Written instruction
In the lines below, output everything from the first line through the line containing "tag(tw, 'short dark" exactly as it is. Pictures are not part of the output.
##### Supplied data
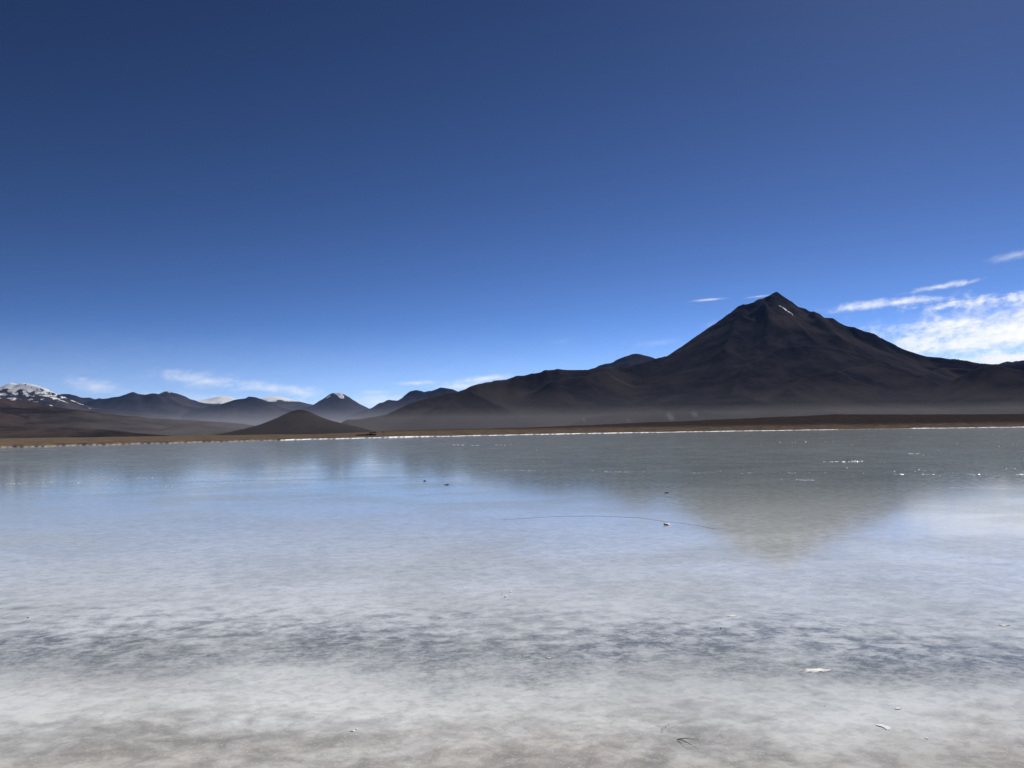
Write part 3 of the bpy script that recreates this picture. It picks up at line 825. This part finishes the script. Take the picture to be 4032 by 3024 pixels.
tuft([([(2667, 2910), (2690, 2907), (2705, 2907), (2717, 2910), (2744, 2915), (2768, 2920)], 0.022, 0.0022, REED),
      ([(2667, 2910), (2683, 2911), (2699, 2920), (2717, 2929), (2735, 2940), (2752, 2950)], 0.018, 0.0026, REED),
      ([(2667, 2910), (2690, 2906), (2714, 2906), (2762, 2911), (2779, 2913)], 0.014, 0.0011, REED),
      ([(2667, 2910), (2678, 2914), (2695, 2923), (2714, 2927)], 0.008, 0.0014, REED)],
     'forked tuft of dark brown grass blades lying on the near ice')
tuft([([(2599, 2877), (2609, 2868), (2618, 2860), (2625, 2857)], 0.012, 0.0018, REED),
      ([(2622, 2858), (2630, 2855), (2641, 2851), (2663, 2845), (2673, 2843)], 0.020, 0.0016, REED_PALE),
      ([(2604, 2884), (2609, 2881), (2615, 2879)], 0.004, 0.0013, REED)],
     'single thin grass stalk with a shining pale tip, left of the forked tuft')
V = []; F = []; o0 = on_ice(1972, 2343)
tube(V, F, [on_ice(1972, 2343) - o0 + Vector((0, 0, 0.002)), on_ice(1976, 2339) - o0 + Vector((0, 0, 0.006)), on_ice(1981, 2334) - o0 + Vector((0, 0, 0.006))], 0.0035)
tw = mesh_obj('twig', [tuple(v) for v in V], F, REED); tw.location = o0
tag(tw, 'short dark twig beside the two white ice chunks in mid lake', 'twig')

# ---- ice chunks and flakes
lump('ice_chunk', 1986, 2351, [(0, 0, 2.4), (1.5, -0.5, 5.6), (4.5, -0.5, 7.2), (7.5, -0.5, 6.0), (10, -0.5, 4.8), (12.6, 0, 2.0)], WHITE_ICE, 5.0, 21, 'larger white ice chunk, front one of the pair beside a twig', 'ice chunk', 'white ice chunks')
lump('ice_chunk', 2009, 2333, [(0, 3.6, 6.6), (1.4, 0, 7.8), (2.8, -0.5, 8.2), (4.6, -0.4, 5.0), (5.4, 0, 2.0)], WHITE_ICE, 3.4, 22, 'upright white ice chunk, rear one of the pair beside a twig', 'ice chunk', 'white ice chunks')


def flake(outline, label, thick=0.004, seed=0, mat=SNOW, name='ice_flake', cat='ice flake'):
    """A thin broken plate of white ice, slightly tipped, from its outline on the ice."""
    q = [on_ice(u, v) for u, v in outline]
    c = sum(q, Vector()) / len(q); rnd = random.Random(seed); V = []; n = len(q)
    for k, z in enumerate((0.0, thick)):
        for p in q:
            s = 1.0 if k == 0 else rnd.uniform(0.70, 0.90); V.append(((p.x - c.x) * s, (p.y - c.y) * s, z * rnd.uniform(0.6, 1.2) - 0.001 * (1 - k)))
    V.append((0, 0, thick * 1.2))
    F = [(i, (i + 1) % n, n + (i + 1) % n, n + i) for i in range(n)] + [(n + i, n + (i + 1) % n, 2 * n) for i in range(n)]
    a2 = sum(q[i].x * q[(i + 1) % n].y - q[(i + 1) % n].x * q[i].y for i in range(n))
    if a2 < 0: F = [f[::-1] for f in F]
    o = mesh_obj(name, V, F, mat, None, smooth=False); o.location = c
    return tag(o, label, cat, 'white flakes on the near ice')


flake([(3446, 2857), (3453, 2851), (3473, 2852), (3487, 2859), (3495, 2859), (3512, 2865), (3504, 2875), (3494, 2878), (3481, 2870), (3465, 2862)], 'largest bright white flake of ice at lower right', 0.005, 1)
flake([(3522, 2793), (3530, 2787), (3544, 2787), (3550, 2792), (3536, 2795)], 'small cream flake above the largest one at lower right', 0.004, 2)
flake([(3640, 2906), (3650, 2905), (3657, 2910), (3650, 2911)], 'tiny pale flake right of the largest one', 0.004, 3)
flake([(1376, 2883), (1388, 2877), (1400, 2874), (1398, 2879), (1390, 2882), (1384, 2881)], 'slanting white sliver of ice at lower left of centre', 0.004, 4)
flake([(1398, 2873), (1404, 2869), (1409, 2868), (1406, 2872)], 'tiny white splinter at the tip of the slanting sliver', 0.004, 5)
m, t = new_mat('hoar_frost')
g = t.n('ShaderNodeNewGeometry')
b = t.n('ShaderNodeBsdfPrincipled', ins={'Base Color': t.mix(t.ramp(t.noise(g.outputs['Position'], 14, 5, 0.7), 0.4, 0.6), (0.50, 0.50, 0.49), (0.84, 0.83, 0.80)), 'Roughness': 0.7})
finish(t, b); HOAR = m
rnd = random.Random(3)


def frost_sheet(cu, cv, hw, hh, label, seed):
    rnd = random.Random(seed); pts = []
    for k in range(26):
        a = 2 * math.pi * k / 26; s = rnd.uniform(0.62, 1.05)
        pts.append((cu + math.cos(a) * hw * s, cv - math.sin(a) * hh * s))
    return flake(pts, label, 0.004, seed, HOAR, 'frost_patch', 'frost')


frost_sheet(3210, 2640, 74, 9, 'wide crusty white frost patch under the dark ice band', 11)
frost_sheet(3955, 2463, 26, 4, 'narrow white frost patch near the right edge', 12)
frost_sheet(2880, 2426, 30, 4, 'faint narrow frost patch above the dark ice band', 13)
frost_sheet(2160, 2592, 16, 3, 'small white frost patch within the dark ice band', 14)
frost_sheet(2616, 2516, 10, 3, 'little frost spot at the upper edge of the dark ice band', 15)

# ---- seams and broken ridges in the ice
def smooth_path(pts, n):
    us = np.array([p[0] for p in pts], float); vs = np.array([p[1] for p in pts], float)
    uu = np.linspace(us[0], us[-1], n); return uu, np.interp(uu, us, vs)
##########
Result for this exercise
Write part 3 of the bpy script that recreates this picture. It picks up at line 825. This part finishes the script. Take the picture to be 4032 by 3024 pixels.
tuft([([(2667, 2910), (2690, 2907), (2705, 2907), (2717, 2910), (2744, 2915), (2768, 2920)], 0.022, 0.0022, REED),
      ([(2667, 2910), (2683, 2911), (2699, 2920), (2717, 2929), (2735, 2940), (2752, 2950)], 0.018, 0.0026, REED),
      ([(2667, 2910), (2690, 2906), (2714, 2906), (2762, 2911), (2779, 2913)], 0.014, 0.0011, REED),
      ([(2667, 2910), (2678, 2914), (2695, 2923), (2714, 2927)], 0.008, 0.0014, REED)],
     'forked tuft of dark brown grass blades lying on the near ice')
tuft([([(2599, 2877), (2609, 2868), (2618, 2860), (2625, 2857)], 0.012, 0.0018, REED),
      ([(2622, 2858), (2630, 2855), (2641, 2851), (2663, 2845), (2673, 2843)], 0.020, 0.0016, REED_PALE),
      ([(2604, 2884), (2609, 2881), (2615, 2879)], 0.004, 0.0013, REED)],
     'single thin grass stalk with a shining pale tip, left of the forked tuft')
V = []; F = []; o0 = on_ice(1972, 2343)
tube(V, F, [on_ice(1972, 2343) - o0 + Vector((0, 0, 0.002)), on_ice(1976, 2339) - o0 + Vector((0, 0, 0.006)), on_ice(1981, 2334) - o0 + Vector((0, 0, 0.006))], 0.0035)
tw = mesh_obj('twig', [tuple(v) for v in V], F, REED); tw.location = o0
tag(tw, 'short dark twig beside the two white ice chunks in mid lake', 'twig')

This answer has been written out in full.